[What you will do]:
Reproduce the entries exactly.

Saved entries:
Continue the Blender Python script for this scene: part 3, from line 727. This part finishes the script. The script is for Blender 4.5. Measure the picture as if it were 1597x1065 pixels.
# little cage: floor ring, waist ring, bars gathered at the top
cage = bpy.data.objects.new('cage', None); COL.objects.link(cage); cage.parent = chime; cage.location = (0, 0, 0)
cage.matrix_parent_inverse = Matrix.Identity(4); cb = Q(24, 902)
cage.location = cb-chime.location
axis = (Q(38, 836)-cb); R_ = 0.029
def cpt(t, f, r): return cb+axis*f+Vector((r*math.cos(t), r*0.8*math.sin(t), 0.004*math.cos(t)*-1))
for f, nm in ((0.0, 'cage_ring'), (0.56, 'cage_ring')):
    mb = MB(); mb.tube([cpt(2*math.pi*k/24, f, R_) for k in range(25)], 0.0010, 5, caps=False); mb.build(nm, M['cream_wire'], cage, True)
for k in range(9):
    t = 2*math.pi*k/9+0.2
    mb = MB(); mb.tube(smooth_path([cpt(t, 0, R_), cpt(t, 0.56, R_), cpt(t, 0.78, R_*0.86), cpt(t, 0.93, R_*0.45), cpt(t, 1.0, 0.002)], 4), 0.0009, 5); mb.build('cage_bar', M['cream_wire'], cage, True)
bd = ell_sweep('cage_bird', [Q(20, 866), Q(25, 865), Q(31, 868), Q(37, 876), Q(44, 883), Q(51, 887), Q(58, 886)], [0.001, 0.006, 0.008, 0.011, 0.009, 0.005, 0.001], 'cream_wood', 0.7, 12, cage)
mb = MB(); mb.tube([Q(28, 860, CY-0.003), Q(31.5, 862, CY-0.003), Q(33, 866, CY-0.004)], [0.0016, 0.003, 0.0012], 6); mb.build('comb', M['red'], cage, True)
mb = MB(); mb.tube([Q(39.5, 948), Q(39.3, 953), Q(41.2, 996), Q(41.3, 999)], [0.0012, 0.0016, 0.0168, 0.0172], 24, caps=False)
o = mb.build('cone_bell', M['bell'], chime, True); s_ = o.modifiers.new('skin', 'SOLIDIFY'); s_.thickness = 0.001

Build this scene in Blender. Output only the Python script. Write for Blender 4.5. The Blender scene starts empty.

[Solution for this task]:
Continue the Blender Python script for this scene: part 3, from line 727. This part finishes the script. The script is for Blender 4.5. Measure the picture as if it were 1597x1065 pixels.
# little cage: floor ring, waist ring, bars gathered at the top
cage = bpy.data.objects.new('cage', None); COL.objects.link(cage); cage.parent = chime; cage.location = (0, 0, 0)
cage.matrix_parent_inverse = Matrix.Identity(4); cb = Q(24, 902)
cage.location = cb-chime.location
axis = (Q(38, 836)-cb); R_ = 0.029
def cpt(t, f, r): return cb+axis*f+Vector((r*math.cos(t), r*0.8*math.sin(t), 0.004*math.cos(t)*-1))
for f, nm in ((0.0, 'cage_ring'), (0.56, 'cage_ring')):
    mb = MB(); mb.tube([cpt(2*math.pi*k/24, f, R_) for k in range(25)], 0.0010, 5, caps=False); mb.build(nm, M['cream_wire'], cage, True)
for k in range(9):
    t = 2*math.pi*k/9+0.2
    mb = MB(); mb.tube(smooth_path([cpt(t, 0, R_), cpt(t, 0.56, R_), cpt(t, 0.78, R_*0.86), cpt(t, 0.93, R_*0.45), cpt(t, 1.0, 0.002)], 4), 0.0009, 5); mb.build('cage_bar', M['cream_wire'], cage, True)
bd = ell_sweep('cage_bird', [Q(20, 866), Q(25, 865), Q(31, 868), Q(37, 876), Q(44, 883), Q(51, 887), Q(58, 886)], [0.001, 0.006, 0.008, 0.011, 0.009, 0.005, 0.001], 'cream_wood', 0.7, 12, cage)
mb = MB(); mb.tube([Q(28, 860, CY-0.003), Q(31.5, 862, CY-0.003), Q(33, 866, CY-0.004)], [0.0016, 0.003, 0.0012], 6); mb.build('comb', M['red'], cage, True)
mb = MB(); mb.tube([Q(39.5, 948), Q(39.3, 953), Q(41.2, 996), Q(41.3, 999)], [0.0012, 0.0016, 0.0168, 0.0172], 24, caps=False)
o = mb.build('cone_bell', M['bell'], chime, True); s_ = o.modifiers.new('skin', 'SOLIDIFY'); s_.thickness = 0.001

Build this scene in Blender. Output only the Python script. Write for Blender 4.5. The Blender scene starts empty.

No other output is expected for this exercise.